• Directions
Within the material below, transcribe exactly the lines from the one holding "script. The script is for Blender 4.5." through the one holding "trim(o, M['tan'], 'pointed", keeping both ends and skipping the rest.

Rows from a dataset
________________________________________
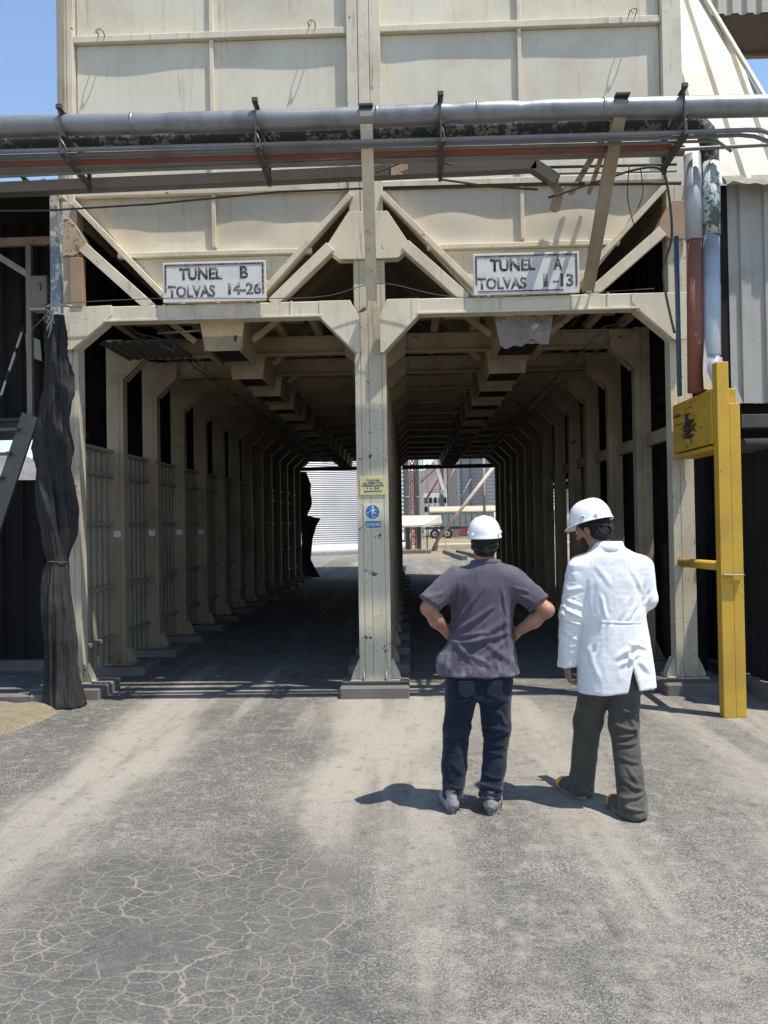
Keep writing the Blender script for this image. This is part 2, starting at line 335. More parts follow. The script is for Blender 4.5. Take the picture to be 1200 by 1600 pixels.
# upper walls (front wall with trapezoid apron between the diagonals)
def wavy_panel(mb, x0, x1, z0, z1, y, amp, seed):
    nx, nz = 14, 14; vv = [[None]*(nz+1) for _ in range(nx+1)]
    for i in range(nx+1):
        for k in range(nz+1):
            a = i/nx; b = k/nz; e = math.sin(math.pi*a)**.6*math.sin(math.pi*b)**.6
            vv[i][k] = mb.bm.verts.new((x0+(x1-x0)*a, y+amp*e*(mnoise.noise(Vector((a*(1.3+.4*math.sin(seed))+seed, b*1.6, seed)))*(.65+.35*math.sin(seed*1.7))), z0+(z1-z0)*b))
    for i in range(nx):
        for k in range(nz):
            f = mb.bm.faces.new((vv[i][k], vv[i+1][k], vv[i+1][k+1], vv[i][k+1])); f.smooth = True
TOP = 11.4
mb = MB()
mb.box(XL+.02, XR-.02, 8.06, 8.16, 4.96, TOP, 0)
for a in (-1, 1):
    if a < 0: pts = [(-3.30, 4.959), (-2.44, 3.96), (-1.44, 3.96), (-.55, 4.959)]
    else: pts = [(-.20, 4.959), (.66, 3.96), (1.72, 3.96), (2.57, 4.959)]
    mb.plateY(pts, 8.12, .06, 0)
mb.box(XL+.03, XL+.09, 8.16, YB, 4.9, TOP, 0); mb.box(XR-.09, XR-.03, 8.16, YB, 4.9, TOP, 0); mb.box(XL+.02, XR-.02, YB, YB+.1, 3.95, TOP, 0)
mb.box(XL, XR, 8.0, YB+.12, TOP, TOP+.1, .01)
mb.build('silo_wall', PANEL, B)
zr = [5.08, 6.66, 8.24, 9.82, TOP-.1]; xs = [(-3.33, -1.955), (-1.915, -.56), (-.215, 1.16), (1.20, 2.575)]
mb = MB()
k = 0
for z0, z1 in zip(zr, zr[1:]):
    for x0, x1 in xs:
        wavy_panel(mb, x0, x1, z0+.03, z1-.04, 8.045, .03, k*3.7); k += 1
def wavy_trap(mb, xa, xb, ya, yb, z0, z1, seed):      # xa,xb at z0 ; ya,yb at z1
    n = 14; vv = [[None]*(n+1) for _ in range(n+1)]
    for i in range(n+1):
        for k in range(n+1):
            b = k/n; a = i/n; l = xa+(ya-xa)*b; r_ = xb+(yb-xb)*b; e = (math.sin(math.pi*a)*math.sin(math.pi*b))**.6 if 0 < i < n and 0 < k < n else 0
            vv[i][k] = mb.bm.verts.new((l+(r_-l)*a, 8.05+.035*e*mnoise.noise(Vector((a*1.6+seed, b*1.3, seed))), z0+(z1-z0)*b))
    for i in range(n):
        for k in range(n): f = mb.bm.faces.new((vv[i][k], vv[i+1][k], vv[i+1][k+1], vv[i][k+1])); f.smooth = True
for q in ((-2.86, -1.955, -3.25, -1.955, 4.47, 5.04), (-1.915, -1.03, -1.915, -.60, 4.47, 5.04), (-2.44, -1.44, -2.80, -1.08, 4.0, 4.41), (.26, 1.16, -.15, 1.16, 4.47, 5.04), (1.20, 2.1, 1.20, 2.5, 4.47, 5.04), (.68, 1.70, .3, 2.05, 4.0, 4.41)): wavy_trap(mb, *q, k*2.3); k += 1
mb.build('wall_sheet', PANEL, B)
for z in zr:                                              # horizontal girts
    for x0, x1 in ((-3.345, -.555), (-.215, 2.585)):
        mb = MB(); mb.box(x0, x1, 7.985, 8.055, z-.035, z+.035, .006); mb.build('wall_girder', CREAM, B)
for x0, x1 in ((-1.955, -1.915), (1.16, 1.20)):           # vertical stiffeners, slightly off between bays
    for i, (z0, z1) in enumerate(zip([4.47]+zr, zr)):
        mb = MB(); mb.box(x0, x1, 8.005, 8.06, z0+.036, z1-.036, .004); mb.build('wall_rib', CREAM, B)
for x0, x1 in ((-2.92, -.94), (.22, 2.14)):
    mb = MB(); mb.box(x0, x1, 7.995, 8.062, 4.415, 4.465, .005); mb.build('wall_girder', CREAM, B)
for x0, x1, n in ((-3.47, -3.345, 2), (-.555, -.215, 3), (2.585, 2.775, 1)):
    mb = MB(); wd = (x1-x0)
    for i in range(n): mb.box(x0+wd*i/n+.002*(i > 0), x0+wd*(i+1)/n-.002*(i < n-1), 7.965-.006*(i % 2), 8.07, 4.80 if n != 3 else 4.4, TOP, .004)
    mb.build('wall_flange', CREAM, B)
for x, z in ((-3.05, 6.69), (-.9, 6.70), (2.30, 6.70), (-3.05, 8.27), (-.9, 8.27), (2.3, 8.27)):      # lifting hooks on the girts
    mb = MB(); mb.tube([(x-.03, 8.0, z), (x-.035, 7.93, z+.01), (x-.01, 7.90, z+.015), (x+.02, 7.90, z+.015), (x+.035, 7.93, z+.01), (x+.03, 8.0, z-.01)], .006, 6)
    mb.tube([(x-.02, 7.9, z+.012), (x-.03, 7.895, z-.02), (x-.01, 7.92, z-.03), (x+.01, 7.9, z+.01)], .004, 5); mb.build('lifting_hook', CREAM_DIRTY_DIM, B)
# downpipe edge at the left corner
mb = MB(); mb.tube([(-3.455, 7.93, 5.1), (-3.455, 7.93, TOP)], .035, 10); mb.build('corner_pipe', CREAM, B)

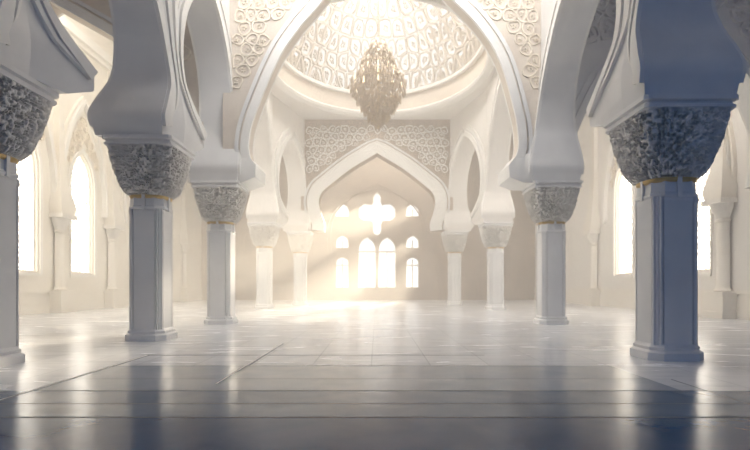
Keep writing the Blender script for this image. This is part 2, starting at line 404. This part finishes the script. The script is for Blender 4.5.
# concentric mouldings on the far wall above the windows
for k, (rr, zz) in enumerate(((5.6, 12.6), (5.2, 12.1))):
    half = crom([(rr, 5.5), (rr, 8), (rr*.85, 10.2), (rr*.45, 12.0), (0, zz+.6)], 5)
    cur = [(a, b) for a, b in half]+[(-a, b) for a, b in reversed(half)][1:]
    A = cur; B = offset(cur, -.16); o = MB()
    o.loft([[fB(*p, 0) for p in A], [fB(*p, -.12) for p in A], [fB(*p, -.12) for p in B], [fB(*p, 0) for p in B]], cap=False, closed=False)
    trim(o, M['tan'], 'pointed moulding on the far wall around the windows')

# ------------------------------------------------------------------ columns
SW = .72      # slenderness of the shafts
def ring_sq(hw, z, k=.5, n=None):
    """square of half width hw with chamfered corners (k = fraction of the side that stays flat)"""
    c = hw*(1-k)
    return [(hw, -hw+c, z), (hw, hw-c, z), (hw-c, hw, z), (-hw+c, hw, z), (-hw, hw-c, z), (-hw, -hw+c, z), (-hw+c, -hw, z), (hw-c, -hw, z)]
def shaft_ring(z, k=1.0):
    q = [(.70, 0.0), (.70, .44), (.625, .45), (.625, .485), (.70, .495), (.70, .55), (.625, .56), (.635, .60), (.60, .635), (.56, .625), (.55, .70), (.495, .70), (.485, .625), (.45, .625), (.44, .70)]
    out = []
    for r in range(4):
        c, s = [(1, 0), (0, 1), (-1, 0), (0, -1)][r]
        out += [((x*c-y*s)*k, (x*s+y*c)*k, z) for x, y in q]
    return [(x*SW, y*SW, z) for x, y, z in out]
def cap_ring(z, hw, p, n):
    out = []
    for j in range(n):
        a = 2*PI*j/n; c, s = math.cos(a), math.sin(a); r = hw/((abs(c)**p+abs(s)**p)**(1/p)); out.append((r*c, r*s, z))
    return out
def carved_capital():
    R = random.Random(5); n = 400; m = 72; rows = []
    prof = crom([(.60, 0), (.70, .14), (.82, .45), (.92, .85), (1.0, 1.40)], 6)
    def hw_at(z):
        for a, b in zip(prof, prof[1:]):
            if a[1] <= z <= b[1]+1e-6: return a[0]+(b[0]-a[0])*(z-a[1])/(b[1]-a[1])
        return prof[-1][0]
    nu = 84; nv = 19
    cell = {(i, j): (R.uniform(.15, .85), R.uniform(.15, .85), R.random()) for i in range(nu) for j in range(-1, nv+2)}
    for r in range(m+1):
        z = 1.4*r/m; hw = hw_at(z); pw = 3+4*(z/1.4); ring = cap_ring(z, hw, pw, n); out = []
        for k, (x, y, zz) in enumerate(ring):
            u = nu*k/n; v = nv*r/m; iu, iv = int(u), int(v); ds = []
            for di in (-1, 0, 1):
                for dj in (-1, 0, 1):
                    q = cell.get(((iu+di) % nu, iv+dj))
                    if q: ds.append((math.hypot(iu+di+q[0]-u, iv+dj+q[1]-v), q[2]))
            ds.sort(); e = ds[1][0]-ds[0][0]; kind = ds[0][1]
            hole = max(0, min(1, (e-.16)/.16))
            d = -(.15 if kind > .5 else .05 if kind > .25 else -.015)*hole+.03*math.sin(math.pi*min(1, z*2.2))
            if r in (0, m): d = 0
            l = math.hypot(x, y); out.append((x*(l+d)/l, y*(l+d)/l, z))
        rows.append(out)
    return MB().loft(rows)
cap_mb = carved_capital()
def make_column():
    r = empty('column', (0, 0, 0), None, 'column')
    o = MB(); o.loft([ring_sq(.64, 0, .62), ring_sq(.64, .17, .62), ring_sq(.61, .20, .62), ring_sq(.57, .22, .62), ring_sq(.58, .29, .62), ring_sq(.53, .34, .62), ring_sq(.52, .36, .62)])
    o.build('base', M['marble'], r)
    o = MB(); o.loft([shaft_ring(.35), shaft_ring(1.0)]); o.build('shaft', M['marble'], r)
    o = MB(); o.loft([ring_sq(.51, -.02, .60), ring_sq(.55, .02, .60), ring_sq(.55, .07, .60), ring_sq(.52, .10, .60), ring_sq(.51, .34, .60)])
    for a in range(4):
        c, s = math.cos(a*PI/2), math.sin(a*PI/2)
        x, y = c*.52, s*.52; o.box(x-.05, x+.05, y-.05, y+.05, -.02, .42)
    o.build('necking', M['marble'], r)
    o = MB(); o.loft([cap_ring(.32, .52, 3, 48), cap_ring(.36, .56, 3, 48), cap_ring(.42, .57, 3, 48), cap_ring(.46, .54, 3, 48)]); tag(o.build('gilt_band', M['gilt'], r), 'worn gilded band')
    c = MB(); c.v = [(x, y, z+.42) for x, y, z in cap_mb.v]; c.f = list(cap_mb.f); tag(c.build('capital', M['carve'], r, smooth=60), 'deeply carved foliage capital')
    o = MB(); o.loft([ring_sq(.95, 1.80, .92), ring_sq(1.0, 1.84, .93), ring_sq(1.0, 1.90, .93), ring_sq(.96, 1.92, .93), ring_sq(.96, 1.97, .93), ring_sq(1.03, 2.0, .93), ring_sq(1.03, 2.10, .93)])
    o.build('abacus', M['marble'], r)
    return r
colp = make_column()
def place_column(x, y, top, label, o):
    for k in kids(o):
        b = k.name.split('.')[0]
        if b == 'shaft': k.scale.z = 1
        if b in ('necking', 'gilt_band', 'capital', 'abacus'): k.location.z = top-2.10
        if b == 'shaft':
            mb = MB(); H = top-2.10
            mb.loft([shaft_ring(.34), shaft_ring(H-.16), shaft_ring(H-.12, 1.03), shaft_ring(H-.06, 1.03), shaft_ring(H+.0, 1.0)])
            me = k.data; tmp = mb.build('tmp', M['marble']); k.data = tmp.data; tmp.data.name = 'shaft'; bpy.data.objects.remove(tmp)
    o.location = (x, y, 0); tag(o, label, 'column', 'octagonal marble columns of the two arcades')
specs = [(CL[i], ABA, l) for i, l in ((0, 'pale marble column beside the viewer on the left, behind the dark foreground column'), (1, 'dark bluish column cut by the left picture edge, nearest of the left row'), (2, 'large grey column of the left row, second from the front'), (3, 'third column of the left row, carrying the left foot of the great arch'), (4, 'slender-looking distant column of the left row under the dome, fourth from front'), (5, 'farthest column of the left row, carrying the far arch'))]
specs += [(CR[i], (ABA, 5.80, ABA, 6.0, ABA)[i], l) for i, l in ((0, 'pale marble column beside the viewer on the right'), (1, 'large bluish grey column at right, nearest of the right row'), (2, 'second column of the right row, carrying the right foot of the great arch'), (3, 'distant column of the right row under the dome, third from the front'), (4, 'farthest column of the right row, carrying the far arch'))]
for i, ((x, y), top, lab) in enumerate(specs):
    if i in (0, 6): continue
    o = colp if i == 1 else copy_tree(colp); place_column(x, y, top, lab, o)

# ------------------------------------------------------------------ arcade arches (along the nave)
THK = crom([(0, .95), (.45, 1.07), (.9, 1.05), (1.5, .80), (2.2, .44), (3.2, .16), (4.6, 0)], 5)
def thick(dz, t0=1.2, t1=2.02):
    for (a, b), (c, d) in zip(THK, THK[1:]):
        if a <= dz <= c: f = b+(d-b)*(dz-a)/(c-a); return t0+(t1-t0)*f
    return t0
def arcade(c0, c1, za0, za1, ztop, ya, zp, side, label, foot=1.65, bul=.48, t0=1.2, bul1=None):
    bands = True; bul1 = bul if bul1 is None else bul1
    (x0, y0), (x1, y1) = c0, c1
    r = empty('arcade_arch', ((x0+x1)/2, (y0+y1)/2, zp), label, 'arch', 'horseshoe arches of the side arcades')
    base = Vector(r.location)
    def half(yc, za, s):
        ft = foot if s > 0 else 1.0
        f = yc+s*ft; bb = bul if s > 0 else bul1; b = yc+s*bb; zb = za+2.3; H = zp-zb; W = ya-b
        gp = ft-bb
        if s > 0: low = [(yc+s*.95, za), (f-s*.08, za+.28), (f, za+.34)]; st = [(f, za+.8), (b+s*gp*.55, za+1.2)]
        else: low = [(yc+s*.95, za)]; st = [(f, za+.25), (yc+s*1.07, za+.6), (yc+s*(bb+gp*.75), za+1.1)]
        up = crom(st+[(b+s*gp*.12, za+1.75), (b, zb+.1), (b+.08*W, zb+.32*H), (b+.27*W, zb+.6*H), (b+.60*W, zb+.85*H), (ya, zp)], 5)
        return low, up
    def X(y): return x0+(x1-x0)*(y-y0)/(y1-y0)
    inn = -1 if side == 'R' else 1          # direction of the nave
    o = MB()
    for yc, za, s in ((y0, za0, 1), (y1, za1, -1)):
        low, up = half(yc, za, s); P = low+up
        ringsN = []; 
        K = []
        for (y, z) in P:
            t = thick(z-za, t0)/2; xa, xb = X(y), X(yc)
            K.append([(xb-t, yc, z), (xa-t, y, z), (xa+t, y, z), (xb+t, yc, z)])
        t = t0/2
        o.loft(K, cap=True, closed=True)
        K2 = [K[-1], [(X(yc)-t, yc, ztop), (X(ya)-t, ya, ztop), (X(ya)+t, ya, ztop), (X(yc)+t, yc, ztop)]]
        o.loft(K2)
    o.v = [tuple(Vector(v)-base) for v in o.v]
    o.build('arch_wall', M['marble' if y0 < 20 else 'plaster'], r, smooth=35)
    if bands:
        for nm, a, b, pr, mt in (('archivolt', .02, .34, .10, 'band'), ('inner_moulding', .42, .54, .06, 'marble'), ('outer_moulding', .62, .84, .09, 'band')):
            for sd in (inn, -inn):
                o = MB()
                for yc, za, s in ((y0, za0, 1), (y1, za1, -1)):
                    low, up = half(yc, za, s)
                    kk = [min(1, max(.12, (abs(p[0]-yc)-.02)/.88)) for p in up]
                    fd = [1 if nm == 'archivolt' else max(0, min(1, (p[1]-za-.9)/1.3)) for p in up]
                    A = [offset(up, s*(.34+(a-.34)*f if nm != 'archivolt' else a)*k)[i] for i, (k, f) in enumerate(zip(kk, fd))]
                    B = [offset(up, s*(.34+(b-.34)*f if nm != 'archivolt' else b)*k)[i] for i, (k, f) in enumerate(zip(kk, fd))]; rows = [[], [], [], []]
                    for (pa, pb) in zip(A, B):
                        for q, (p, e) in enumerate(((pa, -.02), (pa, pr), (pb, pr), (pb, -.02))):
                            yy = p[0]; lim = yc+s*.03
                            if (yy-lim)*s < 0: yy = lim
                            if (yy-ya)*s > 0: yy = ya
                            rows[q].append(Vector((X(yy)+sd*(thick(p[1]-za, t0)/2+e), yy, p[1]))-base)
                    o.loft(rows, cap=False, closed=False)
                o.build(nm, M[mt], r)
    return r
arcade(CL[0], CL[1], ABA, ABA, 18, 6.4, 11.5, 'L', 'left arcade arch nearest the viewer, its foot on the foreground column')
arcade(CL[1], CL[2], ABA, ABA, 18, 13.1, 12.2, 'L', 'narrow left arcade arch between the first and second left columns')
arcade(CL[2], CL[3], ABA, ABA, 18, 19.1, 12.9, 'L', 'left arcade arch between the second left column and the great arch')
arcade(CL[3], CL[4], ABA, ABA, 15.4, 29.2, 14.2, 'L', 'broad left arcade arch under the dome', foot=1.9, bul=.7)
arcade(CL[4], CL[5], ABA, ABA, 15.4, 39.0, 13.2, 'L', 'farthest left arcade arch beside the far spandrel', foot=1.5, bul=.55)
arcade(CR[0], CR[1], ABA, 5.80, 18, 6.9, 11.5, 'R', 'right arcade arch nearest the viewer, its foot on the large right column')
arcade(CR[1], CR[2], 5.80, ABA, 18, 16.3, 12.4, 'R', 'right arcade arch between the large right column and the great arch', foot=2.2, bul=.9, bul1=.85, t0=1.2)
arcade(CR[2], CR[3], ABA, 6.0, 15.4, 28.6, 14.2, 'R', 'broad right arcade arch under the dome', foot=1.9, bul=.7)
arcade(CR[3], CR[4], 6.0, ABA, 15.4, 38.5, 13.2, 'R', 'farthest right arcade arch beside the far spandrel', foot=1.5, bul=.55)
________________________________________
• Result of this task
Keep writing the Blender script for this image. This is part 2, starting at line 404. This part finishes the script. The script is for Blender 4.5.
# concentric mouldings on the far wall above the windows
for k, (rr, zz) in enumerate(((5.6, 12.6), (5.2, 12.1))):
    half = crom([(rr, 5.5), (rr, 8), (rr*.85, 10.2), (rr*.45, 12.0), (0, zz+.6)], 5)
    cur = [(a, b) for a, b in half]+[(-a, b) for a, b in reversed(half)][1:]
    A = cur; B = offset(cur, -.16); o = MB()
    o.loft([[fB(*p, 0) for p in A], [fB(*p, -.12) for p in A], [fB(*p, -.12) for p in B], [fB(*p, 0) for p in B]], cap=False, closed=False)
    trim(o, M['tan'], 'pointed moulding on the far wall around the windows')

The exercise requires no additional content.